▶ **Data shown**:
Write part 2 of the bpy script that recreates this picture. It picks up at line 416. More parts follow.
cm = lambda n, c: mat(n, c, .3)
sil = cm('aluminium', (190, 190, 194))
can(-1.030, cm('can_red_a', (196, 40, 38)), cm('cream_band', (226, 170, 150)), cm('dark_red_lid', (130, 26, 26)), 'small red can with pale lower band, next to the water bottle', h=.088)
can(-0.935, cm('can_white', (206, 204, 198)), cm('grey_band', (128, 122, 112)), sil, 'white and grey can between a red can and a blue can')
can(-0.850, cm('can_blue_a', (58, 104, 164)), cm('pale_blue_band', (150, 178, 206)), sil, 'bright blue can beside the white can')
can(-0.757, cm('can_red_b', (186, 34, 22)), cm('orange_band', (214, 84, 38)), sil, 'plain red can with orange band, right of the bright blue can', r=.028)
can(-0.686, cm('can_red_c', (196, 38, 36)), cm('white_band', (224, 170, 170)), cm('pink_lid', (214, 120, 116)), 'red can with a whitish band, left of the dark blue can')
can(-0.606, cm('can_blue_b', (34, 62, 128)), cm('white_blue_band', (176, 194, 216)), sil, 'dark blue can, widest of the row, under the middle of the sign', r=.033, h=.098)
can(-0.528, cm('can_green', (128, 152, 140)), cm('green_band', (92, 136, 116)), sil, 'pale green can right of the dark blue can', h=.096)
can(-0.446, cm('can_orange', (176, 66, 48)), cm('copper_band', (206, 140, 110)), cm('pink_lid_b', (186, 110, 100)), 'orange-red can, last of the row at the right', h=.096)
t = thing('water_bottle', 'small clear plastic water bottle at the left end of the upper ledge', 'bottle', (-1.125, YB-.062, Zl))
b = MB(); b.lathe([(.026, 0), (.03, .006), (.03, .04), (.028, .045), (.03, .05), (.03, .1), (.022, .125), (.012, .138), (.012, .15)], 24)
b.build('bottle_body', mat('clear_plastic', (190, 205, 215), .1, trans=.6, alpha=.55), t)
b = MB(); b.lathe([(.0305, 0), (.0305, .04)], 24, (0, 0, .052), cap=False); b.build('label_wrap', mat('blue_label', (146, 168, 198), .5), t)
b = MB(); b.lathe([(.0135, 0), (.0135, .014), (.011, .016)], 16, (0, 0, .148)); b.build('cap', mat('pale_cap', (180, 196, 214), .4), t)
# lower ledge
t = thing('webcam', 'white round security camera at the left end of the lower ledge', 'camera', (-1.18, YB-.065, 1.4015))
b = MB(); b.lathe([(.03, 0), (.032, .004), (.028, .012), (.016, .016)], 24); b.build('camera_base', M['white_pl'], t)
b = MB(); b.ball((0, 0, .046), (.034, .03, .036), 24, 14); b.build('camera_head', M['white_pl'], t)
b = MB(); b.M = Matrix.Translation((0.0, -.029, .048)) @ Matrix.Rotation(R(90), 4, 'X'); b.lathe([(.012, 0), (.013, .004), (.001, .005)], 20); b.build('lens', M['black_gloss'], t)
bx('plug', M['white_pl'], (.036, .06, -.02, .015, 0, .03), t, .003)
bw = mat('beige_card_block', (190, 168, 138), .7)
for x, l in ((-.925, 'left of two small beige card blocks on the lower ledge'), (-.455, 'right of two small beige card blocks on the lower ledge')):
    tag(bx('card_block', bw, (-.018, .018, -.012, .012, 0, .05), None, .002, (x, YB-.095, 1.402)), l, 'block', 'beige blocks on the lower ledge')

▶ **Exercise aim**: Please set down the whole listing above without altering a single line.

▶ **The result**:
Write part 2 of the bpy script that recreates this picture. It picks up at line 416. More parts follow.
cm = lambda n, c: mat(n, c, .3)
sil = cm('aluminium', (190, 190, 194))
can(-1.030, cm('can_red_a', (196, 40, 38)), cm('cream_band', (226, 170, 150)), cm('dark_red_lid', (130, 26, 26)), 'small red can with pale lower band, next to the water bottle', h=.088)
can(-0.935, cm('can_white', (206, 204, 198)), cm('grey_band', (128, 122, 112)), sil, 'white and grey can between a red can and a blue can')
can(-0.850, cm('can_blue_a', (58, 104, 164)), cm('pale_blue_band', (150, 178, 206)), sil, 'bright blue can beside the white can')
can(-0.757, cm('can_red_b', (186, 34, 22)), cm('orange_band', (214, 84, 38)), sil, 'plain red can with orange band, right of the bright blue can', r=.028)
can(-0.686, cm('can_red_c', (196, 38, 36)), cm('white_band', (224, 170, 170)), cm('pink_lid', (214, 120, 116)), 'red can with a whitish band, left of the dark blue can')
can(-0.606, cm('can_blue_b', (34, 62, 128)), cm('white_blue_band', (176, 194, 216)), sil, 'dark blue can, widest of the row, under the middle of the sign', r=.033, h=.098)
can(-0.528, cm('can_green', (128, 152, 140)), cm('green_band', (92, 136, 116)), sil, 'pale green can right of the dark blue can', h=.096)
can(-0.446, cm('can_orange', (176, 66, 48)), cm('copper_band', (206, 140, 110)), cm('pink_lid_b', (186, 110, 100)), 'orange-red can, last of the row at the right', h=.096)
t = thing('water_bottle', 'small clear plastic water bottle at the left end of the upper ledge', 'bottle', (-1.125, YB-.062, Zl))
b = MB(); b.lathe([(.026, 0), (.03, .006), (.03, .04), (.028, .045), (.03, .05), (.03, .1), (.022, .125), (.012, .138), (.012, .15)], 24)
b.build('bottle_body', mat('clear_plastic', (190, 205, 215), .1, trans=.6, alpha=.55), t)
b = MB(); b.lathe([(.0305, 0), (.0305, .04)], 24, (0, 0, .052), cap=False); b.build('label_wrap', mat('blue_label', (146, 168, 198), .5), t)
b = MB(); b.lathe([(.0135, 0), (.0135, .014), (.011, .016)], 16, (0, 0, .148)); b.build('cap', mat('pale_cap', (180, 196, 214), .4), t)
# lower ledge
t = thing('webcam', 'white round security camera at the left end of the lower ledge', 'camera', (-1.18, YB-.065, 1.4015))
b = MB(); b.lathe([(.03, 0), (.032, .004), (.028, .012), (.016, .016)], 24); b.build('camera_base', M['white_pl'], t)
b = MB(); b.ball((0, 0, .046), (.034, .03, .036), 24, 14); b.build('camera_head', M['white_pl'], t)
b = MB(); b.M = Matrix.Translation((0.0, -.029, .048)) @ Matrix.Rotation(R(90), 4, 'X'); b.lathe([(.012, 0), (.013, .004), (.001, .005)], 20); b.build('lens', M['black_gloss'], t)
bx('plug', M['white_pl'], (.036, .06, -.02, .015, 0, .03), t, .003)
bw = mat('beige_card_block', (190, 168, 138), .7)
for x, l in ((-.925, 'left of two small beige card blocks on the lower ledge'), (-.455, 'right of two small beige card blocks on the lower ledge')):
    tag(bx('card_block', bw, (-.018, .018, -.012, .012, 0, .05), None, .002, (x, YB-.095, 1.402)), l, 'block', 'beige blocks on the lower ledge')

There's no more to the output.